Like any Pastor, and any church, change happened. The Pastor that I grew up with retired, and someone new came in. Around this same time, my parents separated and officially began the divorce process. Additionally, my mother started attending church. Somehow, a place that was once my safe haven, became the place that I was ostracized from. The people, and congregation that I once served with, outcasted me, and “sided” with my mother (who disowned me).

I’ve managed to block out most of my childhood. But, I have two distinct memories during this transitional period. When my parents separated, my dad thought it would be a good idea for me to get counseling, and during that time, one turned to the church for such things. I remember my dad dropping me off at the church to have a counseling session with the Pastor. A Pastor who didn’t know me or my family from the next person. I remember sitting there, getting ostracized and put down. I remember the Pastor very obviously siding with my mother on some “tough” topics of the divorce, even justifying the very actions of hers that hurt me beyond words. Worse yet, I remember him putting my mom on a pedestal and putting my dad down. I left in tears, feeling hurt, confused, unheard, and like a stranger in my own home. How could this person even take sides, not knowing any of us. Where was the pastoral care that pastors are supposed to provide? What happened to this counseling session being about me, my hurt, and my road to recovery during my parent’s divorce?

The second distinct memory was when I got a call from one of my sisters when I was in college, that she was being kicked out of the house. I was just over 18 at the time, and she had newly entered high school. I remember driving home from college to help my sister, as I had just gone through a similar experience of being kicked out the year before. My mother was saying horrible things about my sister, telling her she want’ welcome to live there anymore, and there for her support was the Pastor. I will never understand how in such a moment of distress for a child, once again, this man stood there taking my mother’s side and there to “protect her”.

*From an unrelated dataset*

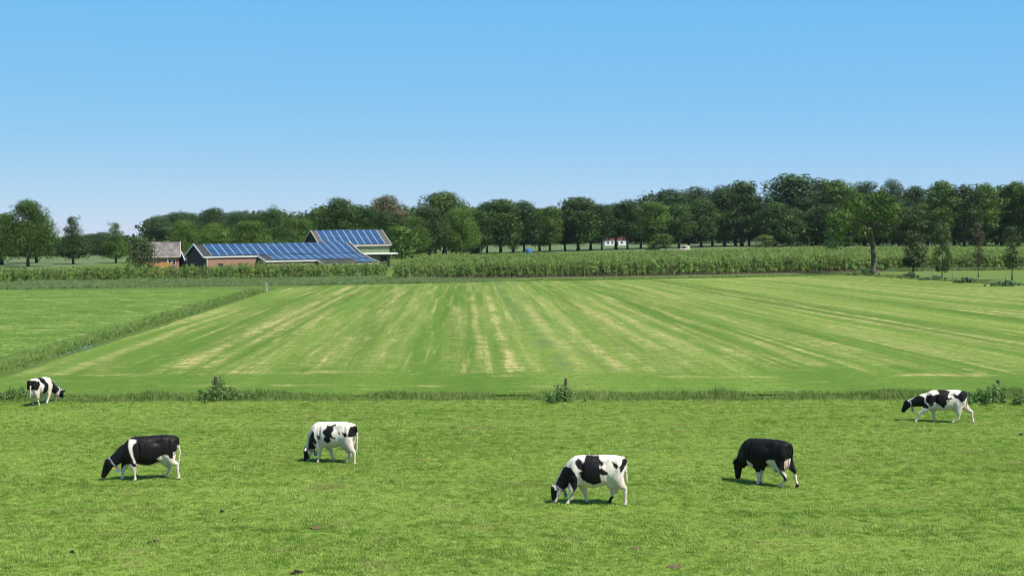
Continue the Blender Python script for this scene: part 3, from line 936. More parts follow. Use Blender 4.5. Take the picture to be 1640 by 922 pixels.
# wood behind the farm
g_ = 'trees in the wood behind the farm'
for (lb, px, d, top, w, key, leaf) in [
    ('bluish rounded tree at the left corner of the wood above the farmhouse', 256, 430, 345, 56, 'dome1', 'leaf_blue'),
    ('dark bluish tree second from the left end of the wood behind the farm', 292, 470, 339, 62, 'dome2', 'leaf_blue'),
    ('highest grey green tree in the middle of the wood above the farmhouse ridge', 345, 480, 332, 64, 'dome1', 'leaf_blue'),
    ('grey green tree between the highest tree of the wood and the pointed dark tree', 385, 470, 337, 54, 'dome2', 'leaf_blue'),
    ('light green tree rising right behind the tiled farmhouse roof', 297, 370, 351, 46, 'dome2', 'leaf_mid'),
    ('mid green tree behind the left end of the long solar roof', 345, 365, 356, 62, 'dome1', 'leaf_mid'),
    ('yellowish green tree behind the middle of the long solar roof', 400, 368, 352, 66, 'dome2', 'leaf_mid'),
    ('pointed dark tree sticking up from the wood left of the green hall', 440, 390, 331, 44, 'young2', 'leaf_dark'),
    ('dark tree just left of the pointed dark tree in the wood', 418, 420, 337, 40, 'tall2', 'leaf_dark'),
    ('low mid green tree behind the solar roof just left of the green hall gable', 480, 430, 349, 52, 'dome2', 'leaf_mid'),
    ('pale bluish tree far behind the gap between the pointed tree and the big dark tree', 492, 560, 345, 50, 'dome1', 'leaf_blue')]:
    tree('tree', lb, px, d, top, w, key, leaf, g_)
# behind and right of the hall
for (lb, px, d, top, w, key, leaf) in [
    ('big dark tree directly behind the ridge of the green hall', 543, 400, 316, 74, 'dome1', 'leaf_dark'),
    ('dark tree between the big dark tree and the brownish topped tree', 582, 410, 328, 50, 'tall2', 'leaf_dark'),
    ('brownish topped tree behind the right end of the green hall', 622, 440, 312, 72, 'dome1', 'leaf_brown'),
    ('dark green tree below the brownish topped tree, next to the hall gable', 612, 385, 338, 58, 'dome2', 'leaf_dark'),
    ('small mid green tree in shade behind the bright young tree right of the hall', 660, 430, 345, 50, 'dome2', 'leaf_mid'),
    ('largest rounded light green tree right of the green hall', 712, 480, 306, 96, 'dome1', 'leaf_mid'),
    ('dark round tree in front of the largest light green tree', 688, 455, 330, 64, 'dome2', 'leaf_dark'),
    ('mid green tree at the right edge of the largest rounded tree', 737, 462, 332, 54, 'dome2', 'leaf_mid'),
    ('small bright yellow green tree beside the white canopy of the green hall', 643, 345, 361, 46, 'small1', 'leaf_light')]:
    tree('tree', lb, px, d, top, w, key, leaf, None if 'small bright' in lb else 'trees around the green hall')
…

These experiences ended any relationship I had with the church, or worshipping in a community. I wouldn’t say that I stopped believing in God during this time, but I began to experience many questions about “the church”. This place of community, of safety, of guidance had been ripped away from me; replaced with experiences of cynicism, impostering, and hypocritical people who didn’t hesitate to turn a blind eye. The very person that is supposed to be walking the walk of Jesus turned out to be anything but that. How does one recover from such mistrust, such let down, such pain?